═════ Information provided

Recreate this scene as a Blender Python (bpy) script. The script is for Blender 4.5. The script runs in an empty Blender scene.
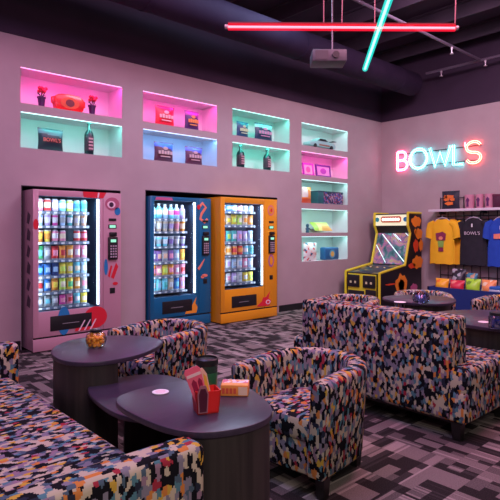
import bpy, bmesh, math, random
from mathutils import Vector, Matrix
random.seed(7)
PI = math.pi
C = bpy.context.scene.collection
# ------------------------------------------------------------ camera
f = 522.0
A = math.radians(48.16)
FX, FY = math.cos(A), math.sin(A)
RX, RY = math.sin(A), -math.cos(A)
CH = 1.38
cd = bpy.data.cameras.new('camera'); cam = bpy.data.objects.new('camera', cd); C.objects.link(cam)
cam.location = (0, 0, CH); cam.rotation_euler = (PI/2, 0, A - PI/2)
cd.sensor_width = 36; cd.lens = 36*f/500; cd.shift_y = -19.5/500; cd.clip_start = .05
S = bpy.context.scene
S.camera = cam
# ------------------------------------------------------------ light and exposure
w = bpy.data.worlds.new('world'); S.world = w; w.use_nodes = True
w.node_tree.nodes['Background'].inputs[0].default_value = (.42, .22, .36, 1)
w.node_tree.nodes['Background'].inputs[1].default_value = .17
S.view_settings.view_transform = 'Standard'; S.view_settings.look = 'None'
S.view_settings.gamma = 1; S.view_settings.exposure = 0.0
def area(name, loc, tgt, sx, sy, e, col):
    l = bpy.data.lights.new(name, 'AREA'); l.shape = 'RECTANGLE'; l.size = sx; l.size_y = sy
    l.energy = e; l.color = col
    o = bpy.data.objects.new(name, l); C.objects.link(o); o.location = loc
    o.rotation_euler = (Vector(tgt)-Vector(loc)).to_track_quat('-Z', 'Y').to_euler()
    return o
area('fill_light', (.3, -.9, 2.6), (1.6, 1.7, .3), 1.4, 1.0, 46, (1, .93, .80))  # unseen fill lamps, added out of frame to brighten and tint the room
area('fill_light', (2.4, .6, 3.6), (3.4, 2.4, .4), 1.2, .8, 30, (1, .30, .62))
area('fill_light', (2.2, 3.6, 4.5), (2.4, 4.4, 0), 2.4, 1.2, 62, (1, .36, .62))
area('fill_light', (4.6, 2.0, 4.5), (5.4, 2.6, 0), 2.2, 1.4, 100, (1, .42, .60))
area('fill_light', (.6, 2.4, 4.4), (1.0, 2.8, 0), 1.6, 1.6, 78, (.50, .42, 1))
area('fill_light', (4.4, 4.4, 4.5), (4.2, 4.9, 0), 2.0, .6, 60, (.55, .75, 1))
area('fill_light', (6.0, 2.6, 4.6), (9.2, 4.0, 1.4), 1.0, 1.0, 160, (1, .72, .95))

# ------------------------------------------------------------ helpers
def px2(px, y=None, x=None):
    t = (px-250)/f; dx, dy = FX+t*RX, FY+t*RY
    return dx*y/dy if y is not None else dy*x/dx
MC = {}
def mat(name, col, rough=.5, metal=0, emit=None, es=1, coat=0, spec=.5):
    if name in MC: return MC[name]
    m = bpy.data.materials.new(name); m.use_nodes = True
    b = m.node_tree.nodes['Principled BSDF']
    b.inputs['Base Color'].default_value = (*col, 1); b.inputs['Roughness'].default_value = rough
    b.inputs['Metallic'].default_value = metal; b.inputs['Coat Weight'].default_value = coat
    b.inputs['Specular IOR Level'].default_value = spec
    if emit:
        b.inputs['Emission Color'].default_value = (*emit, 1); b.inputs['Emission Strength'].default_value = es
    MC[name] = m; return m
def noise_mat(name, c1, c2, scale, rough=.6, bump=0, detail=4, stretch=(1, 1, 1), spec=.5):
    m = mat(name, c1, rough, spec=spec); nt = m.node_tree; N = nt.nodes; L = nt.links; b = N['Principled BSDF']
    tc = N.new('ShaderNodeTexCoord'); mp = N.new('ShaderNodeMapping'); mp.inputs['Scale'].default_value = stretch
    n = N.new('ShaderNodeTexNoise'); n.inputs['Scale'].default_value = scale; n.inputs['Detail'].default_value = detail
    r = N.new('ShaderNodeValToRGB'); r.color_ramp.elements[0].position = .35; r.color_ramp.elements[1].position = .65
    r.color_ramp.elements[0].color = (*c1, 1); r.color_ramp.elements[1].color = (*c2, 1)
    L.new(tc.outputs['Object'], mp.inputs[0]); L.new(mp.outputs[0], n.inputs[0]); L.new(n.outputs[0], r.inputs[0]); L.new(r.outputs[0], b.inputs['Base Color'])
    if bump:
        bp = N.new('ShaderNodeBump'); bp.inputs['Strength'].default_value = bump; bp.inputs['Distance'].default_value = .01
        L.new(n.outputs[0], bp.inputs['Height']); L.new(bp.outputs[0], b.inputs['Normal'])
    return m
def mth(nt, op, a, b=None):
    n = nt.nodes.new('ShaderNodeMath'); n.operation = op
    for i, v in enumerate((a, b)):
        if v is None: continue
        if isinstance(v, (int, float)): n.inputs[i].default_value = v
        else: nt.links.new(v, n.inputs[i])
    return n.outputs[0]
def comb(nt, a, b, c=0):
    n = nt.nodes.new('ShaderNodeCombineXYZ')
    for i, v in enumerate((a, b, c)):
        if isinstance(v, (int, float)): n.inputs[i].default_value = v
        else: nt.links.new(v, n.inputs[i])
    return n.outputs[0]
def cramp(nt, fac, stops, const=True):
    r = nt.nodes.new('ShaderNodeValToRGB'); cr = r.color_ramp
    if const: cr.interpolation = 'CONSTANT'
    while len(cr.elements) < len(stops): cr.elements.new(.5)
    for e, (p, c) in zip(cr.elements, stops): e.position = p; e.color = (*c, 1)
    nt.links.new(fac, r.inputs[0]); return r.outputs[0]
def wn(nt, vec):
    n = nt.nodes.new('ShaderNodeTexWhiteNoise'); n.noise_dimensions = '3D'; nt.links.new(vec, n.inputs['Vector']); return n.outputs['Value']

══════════

Written exercise: Extract, word for word, each line from the top of the data down to and including the line with "(1, .72, .95))"; skip the pictures.

The answer:
Recreate this scene as a Blender Python (bpy) script. The script is for Blender 4.5. The script runs in an empty Blender scene.
import bpy, bmesh, math, random
from mathutils import Vector, Matrix
random.seed(7)
PI = math.pi
C = bpy.context.scene.collection
# ------------------------------------------------------------ camera
f = 522.0
A = math.radians(48.16)
FX, FY = math.cos(A), math.sin(A)
RX, RY = math.sin(A), -math.cos(A)
CH = 1.38
cd = bpy.data.cameras.new('camera'); cam = bpy.data.objects.new('camera', cd); C.objects.link(cam)
cam.location = (0, 0, CH); cam.rotation_euler = (PI/2, 0, A - PI/2)
cd.sensor_width = 36; cd.lens = 36*f/500; cd.shift_y = -19.5/500; cd.clip_start = .05
S = bpy.context.scene
S.camera = cam
# ------------------------------------------------------------ light and exposure
w = bpy.data.worlds.new('world'); S.world = w; w.use_nodes = True
w.node_tree.nodes['Background'].inputs[0].default_value = (.42, .22, .36, 1)
w.node_tree.nodes['Background'].inputs[1].default_value = .17
S.view_settings.view_transform = 'Standard'; S.view_settings.look = 'None'
S.view_settings.gamma = 1; S.view_settings.exposure = 0.0
def area(name, loc, tgt, sx, sy, e, col):
    l = bpy.data.lights.new(name, 'AREA'); l.shape = 'RECTANGLE'; l.size = sx; l.size_y = sy
    l.energy = e; l.color = col
    o = bpy.data.objects.new(name, l); C.objects.link(o); o.location = loc
    o.rotation_euler = (Vector(tgt)-Vector(loc)).to_track_quat('-Z', 'Y').to_euler()
    return o
area('fill_light', (.3, -.9, 2.6), (1.6, 1.7, .3), 1.4, 1.0, 46, (1, .93, .80))  # unseen fill lamps, added out of frame to brighten and tint the room
area('fill_light', (2.4, .6, 3.6), (3.4, 2.4, .4), 1.2, .8, 30, (1, .30, .62))
area('fill_light', (2.2, 3.6, 4.5), (2.4, 4.4, 0), 2.4, 1.2, 62, (1, .36, .62))
area('fill_light', (4.6, 2.0, 4.5), (5.4, 2.6, 0), 2.2, 1.4, 100, (1, .42, .60))
area('fill_light', (.6, 2.4, 4.4), (1.0, 2.8, 0), 1.6, 1.6, 78, (.50, .42, 1))
area('fill_light', (4.4, 4.4, 4.5), (4.2, 4.9, 0), 2.0, .6, 60, (.55, .75, 1))
area('fill_light', (6.0, 2.6, 4.6), (9.2, 4.0, 1.4), 1.0, 1.0, 160, (1, .72, .95))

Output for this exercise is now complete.